Avec tous ces signes qui nous entourent, nous finissons par zapper: panneaux de la circulation, affiches, bus-sandwiches, notices sur l'emploi de l'automate à billets, de la photocopieuse, de la machine à café, du rail à caddies... Jusqu'au jour où un signe particulier, allez savoir pourquoi, nous saute à la figure et nous plonge dans un abîme métaphysique.
Source : Le Temps
Cela m'est arrivé l'autre jour avec un avertissement placé sous le signal d'alarme d'un train dans lequel j'entrais en gare de Genève. Il m'intimait en quatre langues de ne pas actionner la manette rouge en cas d'incendie dans un tunnel. Ça m'a paru fort bien inspiré: la dernière chose que je désirerais faire, au milieu d'un tunnel en feu, est de cesser de foncer vers la sortie. Logique, non?
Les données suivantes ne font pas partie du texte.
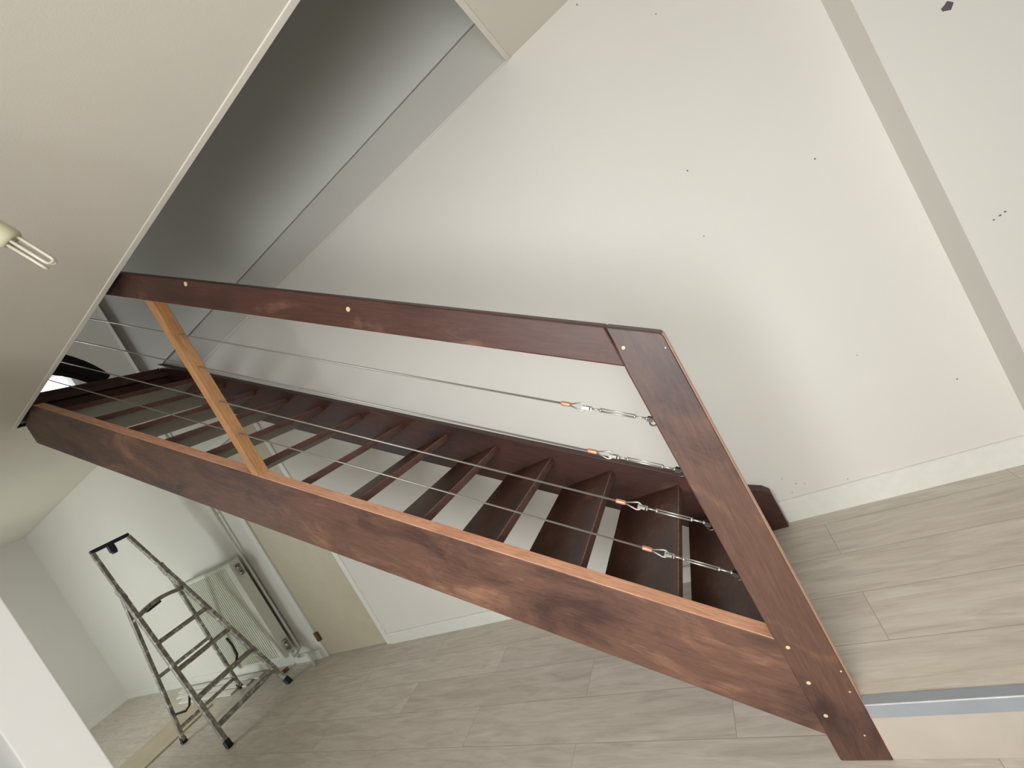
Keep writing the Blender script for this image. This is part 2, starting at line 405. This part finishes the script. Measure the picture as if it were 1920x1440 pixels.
# metal edging along the step
st = thing('edging_profile', (-.1, 1.086, 0), 'grey metal edging strip with a bright ridge along the step edge of the raised floor', 'trim')
b = NB(); box(b, (-.103, 1.078, 0), (4.5, 1.104, .0025)); obj('top_flange', b, 'grey_strip', st)
b = NB(); box(b, (-.103, 1.0795, -.043), (4.5, 1.0862, -.002)); obj('front_flange', b, 'grey_strip', st)
b = NB(); tube(b, [(-.103, 1.0785, .0005), (4.5, 1.0785, .0005)], .0022, 8); obj('ridge', b, 'bright_strip', st, label='bright ridge of the strip')
# ------------------------------------------------------------------ staircase
YA, YB = 1.083, 1.138           # outer face and inner face of the outer string
stair = thing('staircase', (-.165, 1.1, LOW), 'open-riser mahogany staircase with wire cable railing rising along the white wall', 'staircase')
def zt(x): return .066 + .697 * -x
def zb(x): return -.256 + .696 * -x
b = NB()
fs = prism(b, [(-.2235, zb(-.2235)), (-.2235, zt(-.2235)), (-3.37, zt(-3.37)), (-3.60, CEIL - .004), (-3.60, zb(-3.60))], YA + .001, YB)
b.normal_update()
for f in fs:
    c = f.calc_center_median()
    if abs(c.y - (YA + YB) / 2) < .01 and abs(c.z - zt(c.x)) < .02: f.material_index = 1
obj('outer_stringer', b, ['string', 'sand'], stair, .004, label='outer string with a sanded orange top edge')
b = NB()
prism(b, [(-.104, 0), (-.104, .175), (-.125, .198), (-.2, .232), (-3.60, .095 + .697 * 3.6), (-3.60, -.228 + .696 * 3.6), (-.335, .005), (-.335, 0)][:6] + [(-.34, -.228 + .696 * .34), (-.34, .0), ], 1.898, YW)
obj('inner_stringer', b, 'string_in', stair, .003, label='dark inner string fixed to the wall')
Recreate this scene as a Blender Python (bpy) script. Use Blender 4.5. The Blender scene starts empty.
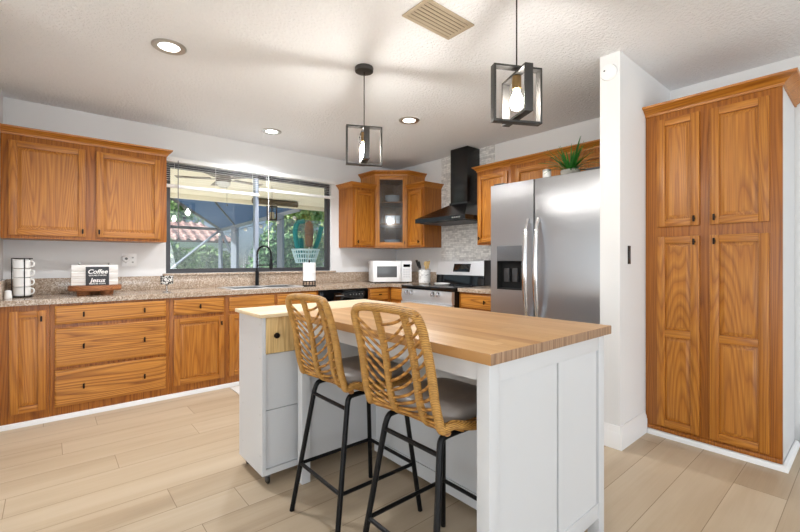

Alors pourquoi dépenser de l'argent pour faire passer le message?
La réponse était, ai-je décidé, dans le mot «alarme». Réflexe conditionné ou désir désespéré de communiquer, en cas d'alarme maximale on tend à tirer sur l'objet, accélérateur ou frein, désigné par ce mot. Logique, non?
C'est là que, allez savoir pourquoi, une autre question de logique(s) m'est venue à l'esprit. Vous avez dû l'entendre, elle court beaucoup ces jours. Pourquoi un nombre non négligeable de partisans de l'interdiction de fumer dans les lieux publics sont-ils également favorables à une dépénalisation du cannabis? Qui est pour limiter les nuisances du tabac devrait avoir à cœur de maintenir aussi haut que possible la barrière légale entourant le cannabis. Logique, non?
Vous avez peut-être aussi entendu cette question-ci: pourquoi les gens qui sont contre la dépénalisation du cannabis s'opposent-ils souvent à l'interdiction de fumer dans les lieux publics? Qui est prêt à mettre à un adulte à l'amende parce qu'il a fumé un joint dans sa cuisine ne devrait pas reculer devant la mesure moins radicale consistant à interdire la fumée dans des locaux fermés partagés par plusieurs individus dont certains - les serveurs - ne sont peut être pas entièrement libres de déguerpir dès que quelqu'un s'en allume une. Logique, non?
Quel rapport avec le signal d'alarme, me demanderez-vous? Figurez-vous que je me suis aussi posé la question. Et puis j'ai osé une comparaison.
Les partisans de la dépénalisation du cannabis - qui sont souvent favorables à l'interdiction de fumer dans les établissements publics - voient les choses de manière fonctionnelle: la manette est un frein, le tabac et le cannabis des drogues à réglementer. Ils veulent interdire d'en vendre aux mineurs et d'en imposer les nuisances à des tiers. Et pour le reste, laisser chacun devant ses responsabilités. C'est une logique.
Les adversaires de la dépénalisation du cannabis - qui sont souvent aussi contraires à l'interdiction de fumer dans les établissements publics - ont une lecture plus symbolique: la manette est rouge et le tabac légal. Quant au cannabis, il s'agit d'une drogue au sujet de laquelle il importe de lancer un signal - d'alarme - clair à la société. C'est une autre logique.
Quant à la question de savoir qui risque de se retrouver bloqué dans le tunnel lorsque l'incendie éclatera, je vous laisse tirer vos propres conclusions.